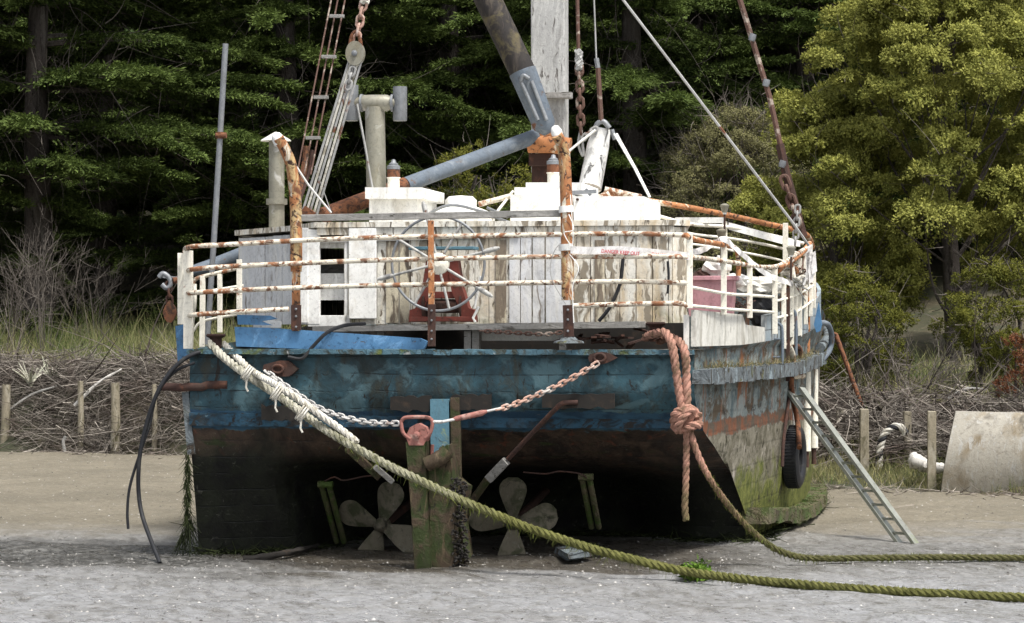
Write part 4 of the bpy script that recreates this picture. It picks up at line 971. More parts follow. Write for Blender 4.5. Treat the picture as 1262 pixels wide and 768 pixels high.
for x, v, y0, y1 in ((994, 5.8, 458, 556), (1003, 6.9, 455, 552)):
    b = MB(); b.tube(BS([(x, y0, v), (x, y1, v)]), .052, n=14); o = b.build('fender_pole', M['rail_white'], boat)
    b = MB(); b.tube(BS([(x, y1, v), (x, y1+20, v)]), .03, n=10); b.build('pole_end', M['rustdark'], o)
rail([(962, 423, 4.0), (972, 427, 4.2), (977, 440, 4.4), (977, 462, 4.5), (990, 463, 5.2)], .034, 'rail', name='bent_pipe')
rail([(978, 424, 4.7), (986, 432, 5.0), (987, 460, 5.0), (976, 462, 4.5), (977, 490, 4.5), (983, 520, 4.6), (985, 552, 4.3)], .03, 'rust', name='bent_pipe')
rail([(974, 480, 4.5), (966, 540, 4.1), (964, 575, 4.0)], .02, 'rustdark', name='bent_pipe')
rail([(973, 476, 4.5), (971, 420, 4.5), (972, 352, 4.5)], .026, 'rust', name='upright_pipe')
for dx, v in ((0, 3.5), (17, 4.4)):
    b = MB(); b.tube(catmull(BS([(950+dx, 455-dx, v), (950+dx, 410-dx, v), (953+dx, 400-dx, v), (961+dx, 400-dx, v), (964+dx, 410-dx, v), (964+dx, 455-dx, v)]), 4), .018, n=8)
    for y in (418, 440): b.tube(BS([(950+dx, y-dx, v), (964+dx, y-dx, v)]), .010, n=6)
    b.build('boarding_step', M['bluegrey'], boat)
b = MB(); b.prism(BS([(1003, 400, 5.8), (1009, 372, 5.8), (1013, 400, 5.8), (1011, 408, 5.8), (1006, 410, 5.8)]), (0, .05, 0)); b.build('blue_board', M['blue'], boat)
b = MB(); b.tube(catmull(BS([(1008, 398, 6), (1020, 400, 6.4), (1025, 415, 6.6), (1022, 432, 6.6), (1012, 445, 6.2)]), 5), .035, n=8); b.build('edge_pipe', M['bluegrey'], boat)
# tangle of lines and rags lashed at the shroud foot
for q in range(9):
    b = MB(); x, y = random.uniform(955, 990), random.uniform(312, 345)
    P = [(x+random.uniform(-14, 14)+k*2, y+random.uniform(-12, 16)+k*3, 4.0+random.uniform(0, 1.6)) for k in range(5)]
    b.tube(catmull(BS(P), 5), random.choice([.008, .012, .016]), n=6); b.build('loose_line', M[random.choice(['white_rope', 'wire', 'rail_white', 'wirerust'])], boat)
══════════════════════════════
=== To do ===
Copy all the data exactly as written, but skip any picture.

=== Exercise answer ===
Write part 4 of the bpy script that recreates this picture. It picks up at line 971. More parts follow. Write for Blender 4.5. Treat the picture as 1262 pixels wide and 768 pixels high.
for x, v, y0, y1 in ((994, 5.8, 458, 556), (1003, 6.9, 455, 552)):
    b = MB(); b.tube(BS([(x, y0, v), (x, y1, v)]), .052, n=14); o = b.build('fender_pole', M['rail_white'], boat)
    b = MB(); b.tube(BS([(x, y1, v), (x, y1+20, v)]), .03, n=10); b.build('pole_end', M['rustdark'], o)
rail([(962, 423, 4.0), (972, 427, 4.2), (977, 440, 4.4), (977, 462, 4.5), (990, 463, 5.2)], .034, 'rail', name='bent_pipe')
rail([(978, 424, 4.7), (986, 432, 5.0), (987, 460, 5.0), (976, 462, 4.5), (977, 490, 4.5), (983, 520, 4.6), (985, 552, 4.3)], .03, 'rust', name='bent_pipe')
rail([(974, 480, 4.5), (966, 540, 4.1), (964, 575, 4.0)], .02, 'rustdark', name='bent_pipe')
rail([(973, 476, 4.5), (971, 420, 4.5), (972, 352, 4.5)], .026, 'rust', name='upright_pipe')
for dx, v in ((0, 3.5), (17, 4.4)):
    b = MB(); b.tube(catmull(BS([(950+dx, 455-dx, v), (950+dx, 410-dx, v), (953+dx, 400-dx, v), (961+dx, 400-dx, v), (964+dx, 410-dx, v), (964+dx, 455-dx, v)]), 4), .018, n=8)
    for y in (418, 440): b.tube(BS([(950+dx, y-dx, v), (964+dx, y-dx, v)]), .010, n=6)
    b.build('boarding_step', M['bluegrey'], boat)
b = MB(); b.prism(BS([(1003, 400, 5.8), (1009, 372, 5.8), (1013, 400, 5.8), (1011, 408, 5.8), (1006, 410, 5.8)]), (0, .05, 0)); b.build('blue_board', M['blue'], boat)
b = MB(); b.tube(catmull(BS([(1008, 398, 6), (1020, 400, 6.4), (1025, 415, 6.6), (1022, 432, 6.6), (1012, 445, 6.2)]), 5), .035, n=8); b.build('edge_pipe', M['bluegrey'], boat)
# tangle of lines and rags lashed at the shroud foot
for q in range(9):
    b = MB(); x, y = random.uniform(955, 990), random.uniform(312, 345)
    P = [(x+random.uniform(-14, 14)+k*2, y+random.uniform(-12, 16)+k*3, 4.0+random.uniform(0, 1.6)) for k in range(5)]
    b.tube(catmull(BS(P), 5), random.choice([.008, .012, .016]), n=6); b.build('loose_line', M[random.choice(['white_rope', 'wire', 'rail_white', 'wirerust'])], boat)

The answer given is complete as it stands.